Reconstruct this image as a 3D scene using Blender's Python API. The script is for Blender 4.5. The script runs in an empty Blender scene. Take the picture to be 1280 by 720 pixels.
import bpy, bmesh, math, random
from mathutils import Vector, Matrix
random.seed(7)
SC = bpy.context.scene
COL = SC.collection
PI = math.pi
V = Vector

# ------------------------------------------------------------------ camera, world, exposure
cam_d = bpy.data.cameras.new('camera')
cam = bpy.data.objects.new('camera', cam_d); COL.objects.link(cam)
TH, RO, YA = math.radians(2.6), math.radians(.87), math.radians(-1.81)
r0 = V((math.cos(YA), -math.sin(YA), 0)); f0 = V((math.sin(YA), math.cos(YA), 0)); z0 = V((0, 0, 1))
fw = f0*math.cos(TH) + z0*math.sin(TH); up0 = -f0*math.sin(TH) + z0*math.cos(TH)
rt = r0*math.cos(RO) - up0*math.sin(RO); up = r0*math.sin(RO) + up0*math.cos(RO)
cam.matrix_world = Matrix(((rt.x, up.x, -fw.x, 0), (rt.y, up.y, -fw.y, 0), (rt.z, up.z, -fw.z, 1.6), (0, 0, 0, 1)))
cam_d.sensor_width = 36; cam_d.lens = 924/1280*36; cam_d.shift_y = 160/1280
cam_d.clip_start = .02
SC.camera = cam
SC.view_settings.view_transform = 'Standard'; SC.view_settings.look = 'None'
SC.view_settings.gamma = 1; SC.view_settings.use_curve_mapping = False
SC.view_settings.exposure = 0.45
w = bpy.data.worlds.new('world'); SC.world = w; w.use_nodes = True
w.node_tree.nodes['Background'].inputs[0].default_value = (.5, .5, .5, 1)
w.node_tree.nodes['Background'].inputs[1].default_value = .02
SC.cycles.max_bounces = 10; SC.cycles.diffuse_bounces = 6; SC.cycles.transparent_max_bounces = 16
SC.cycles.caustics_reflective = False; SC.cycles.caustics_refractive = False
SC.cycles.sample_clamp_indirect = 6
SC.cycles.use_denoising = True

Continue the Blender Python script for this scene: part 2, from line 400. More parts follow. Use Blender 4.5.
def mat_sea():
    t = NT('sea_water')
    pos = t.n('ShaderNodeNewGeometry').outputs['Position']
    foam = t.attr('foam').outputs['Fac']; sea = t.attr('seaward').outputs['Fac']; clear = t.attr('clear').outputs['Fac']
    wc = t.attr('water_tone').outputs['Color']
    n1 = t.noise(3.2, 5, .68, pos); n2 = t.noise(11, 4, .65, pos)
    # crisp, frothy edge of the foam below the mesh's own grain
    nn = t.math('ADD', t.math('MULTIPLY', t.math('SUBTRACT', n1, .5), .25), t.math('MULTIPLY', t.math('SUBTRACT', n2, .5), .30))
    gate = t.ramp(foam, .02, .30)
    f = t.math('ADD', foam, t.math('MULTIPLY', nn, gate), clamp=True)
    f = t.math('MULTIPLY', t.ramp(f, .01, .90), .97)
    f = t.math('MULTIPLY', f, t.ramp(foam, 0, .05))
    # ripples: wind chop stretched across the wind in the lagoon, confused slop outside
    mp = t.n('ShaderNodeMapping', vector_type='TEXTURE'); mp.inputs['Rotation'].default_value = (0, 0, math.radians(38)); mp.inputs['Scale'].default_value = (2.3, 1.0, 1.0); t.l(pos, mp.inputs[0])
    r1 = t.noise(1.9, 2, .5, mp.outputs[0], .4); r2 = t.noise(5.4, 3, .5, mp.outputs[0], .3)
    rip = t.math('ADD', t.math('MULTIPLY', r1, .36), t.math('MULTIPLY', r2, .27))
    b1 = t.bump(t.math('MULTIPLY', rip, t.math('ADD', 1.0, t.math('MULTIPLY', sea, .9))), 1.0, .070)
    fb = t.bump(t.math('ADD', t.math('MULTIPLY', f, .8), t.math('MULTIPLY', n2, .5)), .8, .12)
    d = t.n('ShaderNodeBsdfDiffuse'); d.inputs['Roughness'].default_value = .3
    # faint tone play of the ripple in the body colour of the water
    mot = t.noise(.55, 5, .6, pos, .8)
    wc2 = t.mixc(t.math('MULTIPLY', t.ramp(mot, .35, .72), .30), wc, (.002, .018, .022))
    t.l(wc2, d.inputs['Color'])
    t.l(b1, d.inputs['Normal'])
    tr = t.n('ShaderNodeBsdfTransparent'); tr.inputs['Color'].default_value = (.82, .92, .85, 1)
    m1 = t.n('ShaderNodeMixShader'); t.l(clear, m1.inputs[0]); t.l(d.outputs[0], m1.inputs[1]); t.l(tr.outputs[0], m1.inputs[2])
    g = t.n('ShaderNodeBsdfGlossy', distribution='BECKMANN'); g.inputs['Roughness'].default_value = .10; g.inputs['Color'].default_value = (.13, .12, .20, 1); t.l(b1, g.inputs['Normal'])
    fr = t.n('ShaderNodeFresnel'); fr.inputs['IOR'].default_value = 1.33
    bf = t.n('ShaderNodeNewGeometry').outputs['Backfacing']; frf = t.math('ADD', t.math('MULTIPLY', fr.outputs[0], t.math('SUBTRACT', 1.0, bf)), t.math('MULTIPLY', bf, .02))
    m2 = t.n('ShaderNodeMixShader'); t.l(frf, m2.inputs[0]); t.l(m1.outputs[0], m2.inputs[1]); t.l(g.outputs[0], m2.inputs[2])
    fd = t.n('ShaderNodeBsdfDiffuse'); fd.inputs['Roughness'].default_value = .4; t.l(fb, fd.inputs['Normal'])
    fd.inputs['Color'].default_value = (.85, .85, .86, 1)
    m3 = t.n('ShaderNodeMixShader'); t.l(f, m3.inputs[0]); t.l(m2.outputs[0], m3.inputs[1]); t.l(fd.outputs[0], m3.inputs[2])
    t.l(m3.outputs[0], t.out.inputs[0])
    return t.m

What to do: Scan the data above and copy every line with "script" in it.

Exercise solution:
Reconstruct this image as a 3D scene using Blender's Python API. The script is for Blender 4.5. The script runs in an empty Blender scene. Take the picture to be 1280 by 720 pixels.
Continue the Blender Python script for this scene: part 2, from line 400. More parts follow. Use Blender 4.5.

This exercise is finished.